What Happens When You Get a DUI

You’ve had a drink or two more than you planned. Still, you think you’re ok to drive. That is, until you see the red and blue lights flashing in your rearview mirror. At that moment, you’d do anything to undo your poor decision. But it’s too late.

The first thing you should realize after you get a DUI is that it could have been far worse. If your driving was erratic enough to catch the attention of a police officer, you could have caused a very serious accident.

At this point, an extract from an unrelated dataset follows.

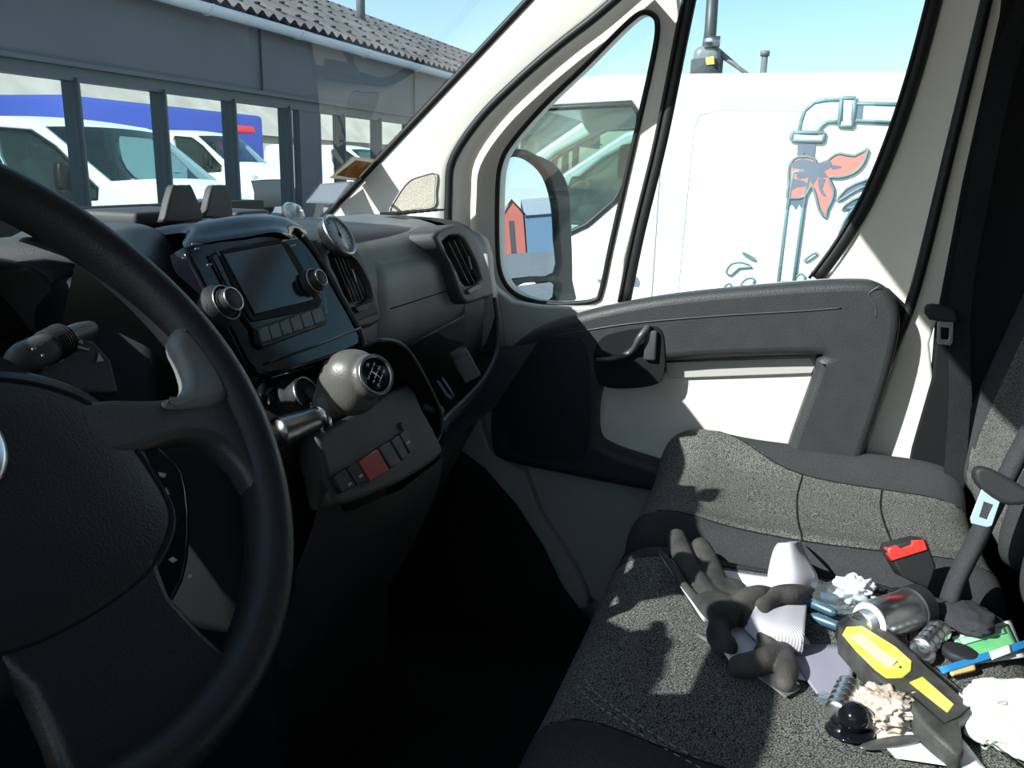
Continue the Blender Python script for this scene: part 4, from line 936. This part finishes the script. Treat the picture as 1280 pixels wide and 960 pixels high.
# black and yellow detector tool
tl = thing('wall_detector', 'black hand-held work tool with two yellow panels lying diagonally on the seat', 'tool', tuple(on_seat(1130, 850)))
T0, T1 = on_seat(1062, 768, .026), on_seat(1195, 905, .026); tu = (T1-T0).normalized(); tv = Vector((0, 0, 1)).cross(tu).normalized(); 
TF = Fr((T0+T1)/2, tu, tv)
if TF.n.z < 0: TF = Fr((T0+T1)/2, -tu, tv)
toolm = mat('tool_rubber', (.035, .035, .032), .6, bump=.6, bscale=300, col2=(.075, .072, .066), mscale=40)
yel = mat('tool_yellow', (.78, .66, .06), .45, col2=(.85, .76, .2), mscale=30)
body = plate('tool_body', toolm, tl, [(1048, 778), (1060, 768), (1088, 768), (1110, 782), (1160, 832), (1215, 880), (1216, 890), (1200, 900), (1206, 935), (1196, 942), (1150, 900), (1130, 870), (1095, 845), (1050, 795)], TF, 0, .024, .004, smooth=1, res=3)
plate('yellow_panel', yel, tl, [(1053, 792), (1058, 783), (1078, 782), (1120, 808), (1140, 826), (1139, 838), (1128, 846), (1108, 846), (1094, 836), (1070, 812)], TF, .0015, .004, .001)
plate('yellow_panel', yel, tl, [(1137, 852), (1153, 845), (1193, 880), (1184, 889)], TF, .0015, .004, .001)
plate('clear_window', mat('window_pale', (.72, .70, .5), .2), tl, [(1062, 795), (1075, 791), (1122, 826), (1112, 834)], TF, .003, .003, .0006)
b = MB(); b.lathe([(.0012, 0), (.0012, .001), (0, .001)], TF.P(*TF.px((1125, 836)), .0015), TF.n, 10); b.build('screw', M['deep'], tl)
plate('end_cap', M['black'], tl, [(1046, 778), (1058, 768), (1066, 774), (1052, 785)], TF, .002, .02, .002)
b = MB(); b.tube([TF.P(*TF.px(p), .0004) for p in ((1142, 872), (1180, 905), (1200, 896), (1212, 884))], .0008, 6); b.tube([TF.P(*TF.px(p), .0004) for p in ((1100, 780), (1215, 878))], .0008, 6); b.build('body_groove', M['deep'], tl)

# green/white card, blue ruler, yellow stick
grn = mat('card_green', (.10, .50, .16), .4, col2=(.25, .65, .3), mscale=20)
cd_ = sheet('blister_card', pw, [(1190, 797), (1264, 775), (1282, 822), (1205, 832)], .006, .001, 1, .001); tag(cd_, 'white card with a green wave panel by the backrest', 'card')
sheet('green_panel', grn, [(1194, 800), (1260, 780), (1274, 810), (1212, 823)], .0085, .0, 1, .0006, parent=cd_)
sheet('pale_band', mat('card_mint', (.45, .75, .6), .4), [(1200, 799), (1254, 783), (1258, 791), (1204, 806)], .0105, .0, 1, .0006, parent=cd_)
cb = mat('ruler_blue', (.03, .24, .55), .35)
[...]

Although things aren’t good for you at the moment, you will make it through – and never make this mistake again. Here’s what happens when you get a DUI:

  1. You’ll get arrested – After failing a sobriety test or breathalyzer test, the officer will issue a summons or ticket with a court date. He or she will then slap the cuffs on and take you back to the station. You’ll have to stand for a mugshot and be fingerprinted. Depending on your state’s laws, you may then get to go home if someone comes to post your bail. Some states have laws that require you to sober up before you go home.
  2. Consult with a DUI attorney – There are many ways to beat a DUI charge. An experienced DUI defense lawyer will know how to evaluate your case to look for ways to get critical evidence tossed out or the case dismissed. Most attorneys will give you a free initial consultation to see if you have basis to fight the DUI charge.
  3. You’ll lose driving privileges – Regardless of your driving or criminal history, expect to lose your driving privileges for a period of time. In some states, you may receive a hardship license that allows you to drive to school and/or work. Your driving privileges will typically be revoked in court, but if you refused a sobriety test or breathalyzer, they might be revoked immediately.
  4. Pay a fine – If you’re convicted of driving while under the influence, you will receive a sentence that will most definitely include a fine. There are minimum and maximum penalties that vary by state, but these could be enhanced if there are additional charges.
  5. Go to jail – As laws become stricter nationwide, jail time is becoming mandatory for even first-time offenders in many states. If you’re a first-time offender, your jail time may only span a day or two. Still, you should expect to serve some time in jail. If there are any charges above the DUI, such as damaged property or personal injury, you may be looking at a steeper sentence.
  6. Complete probation – even if you’ve only spent one day in jail, you should expect to adhere to probationary terms that will be set by the sentencing judge. If you don’t meet your outlined terms, you’ll be sent back to jail.

After you’ve completed probation, or maybe during, you may also be required to take a drunk driving education program before you can get your license back. You will also be required to pay higher car insurance premiums after a DUI.

A DUI could be the result of one poor choice by an otherwise responsible person, but it could also be an indication that there’s a problem. If you have more than one DUI or are in the habit of driving under the influence, you may need to evaluate your relationship with alcohol. Accepting you have a problem is the first step to getting help.

Always remember that driving drunk is never your only option. Rideshares, public transportation or even sleeping it off in your car are all better options than getting a conviction.